UYGULAMA YÖNÜ ZAYIF: Kara para aklama suçuyla mücadelede adli mekanizma iyi işlemediği belirten raporda, Türkiye’de kara para aklama suçu nedeniyle mahkemelere intikal eden çok sayıda dosya bulunduğu ancak tek bir mahkumiyet olayı olmadığına dikkat çekildi. "Uygulama yönü zayıf" denilirken, Türkiye’de muhabir bankacılığa yönelik bir düzenleme bulunmadığı belirtildi. Buradaki tespitlerden biri de, şüpheli işlem bildirimi sayısındaki azlık oldu. MASAK’a göre, 2006 yılında şüpheli işlem bildiriminde bir önceki yıla göre 3 kat artış olması bu tespitte etkili. Raporda, işlemlerde kimlik tespiti yapıldığı ancak teyid edilmediği de belirtildi. FATF’a göre, bu işlemlerde kimlikle yetinilmemesi elektrik, telefon gibi faturalarla kimliğin teyit edilmesi gerekiyor.
TAKİP SÜRECİ BAŞLIYOR: FATF’ın ülke değerlendirmeleri kapsamında kaleme alınan Türkiye Raporunun yayımlanmasının ardından, düzenlemeleri yeterli görülmeyen diğer ülkeler gibi, Türkiye için de 22 aylık bir takip süreci başlatılacak. Ülkede kara para aklama ile mücadeleyi yürüten Maliye Bakanlığı Mali Suçları Araştırma Kurumu da (MASAK), raporda eleştiri konusu olan bölümleri, ilgili kuruluşlara gönderecek. Gerek MASAK’ın gerekse bu kuruluşların raporda eleştiri konusu edilen alanlarla ilgili yapacağı yeni düzenlemeler, bu süreçte MASAK tarafından FATF’a iletilecek.
Düzenlemelerin yapılmaması uluslararası itibarı zedeliyor
FATF’ın ülke değerlendirmeleri, hem OECD, hem de uluslararası kuruluşlar açısından büyük önem taşıyor.
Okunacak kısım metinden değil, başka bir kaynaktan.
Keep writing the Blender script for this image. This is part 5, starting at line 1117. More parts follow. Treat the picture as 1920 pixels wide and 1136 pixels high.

Ülke Değerlendirme Raporlarının yayınlanmasından sonra düzenlemeleri yeterli görülmeler ülkeler için 22 aylık bir takip süreci başlatılıyor. Bu süreçte FATF, söz konusu ülkeden raporda belirtilen eksiklikleri gidermesini, yasal ve uygulamaya dönük düzenlemeleri yapmasını talep ediyor. İlgili ülke, bu süreç içinde yeterli ilerlemeyi göstermezse, FATF, bu ülkeye yaptırım hükümlerinin uygulanmasına dönük bildiri yayınlayabiliyor. Daha ileri aşamalarda ise ülkenin FATF üyeliği askıya alınabiliyor. Son aşamada da ülke, üyelikten çıkarılabiliyor. Bu arada gerekli düzenlemelerin yapılmaması, ülkeler açısından ekonomik ve finansal itibarı zedeleyen bir durum olarak görülüyor.
Bugüne kadar 10 ülke incelendi
OECD bünyesinde 1989 yılında kara paranın aklanması ile mücadele amacıyla kurulmuş olan FATF, bu kapsamdaki standart koruyucu misyonunu 1990 ve 1996 yıllarında yayınladığı 40 tavsiye kararı ile üye ülkelere duyurmuştu. 11 Eylül 2001 terör olayların ardından terörizmin finansmanını da kapsama alan FATF, bu doğrultuda 9 özel tavsiyeyi daha üye ülkelere gönderdi. Halen 31 ülke ve 2 bölgesel kuruluş olmak üzere toplam 33 üyesi olan FATF, üye ülkeleri kara para aklama ve mücadele kapasiteleri yönünden şimdiye kadar 2 defa denetime tabi tuttu. 3’üncü tur ülke denetimlerine ise 2004 yılında başlandı. 40 tavsiye ve 9 özel tavsiye esas alınarak hazırlanan ve 251 kriterden oluşan "Kara para Aklama ve Terörizmin Finansmanı ile Mücadele (AML/CFT) Metodolojisine dayanarak yapılan 3’üncü tur değerlendirmeleri çerçevesinde bugüne kadar Belçika, Norveç, ABD, İsviçre, Avustralya, İtalya, İrlanda, İsveç, İspanya, Danimarka ve Türkiye incelemeye tabi tutuldu.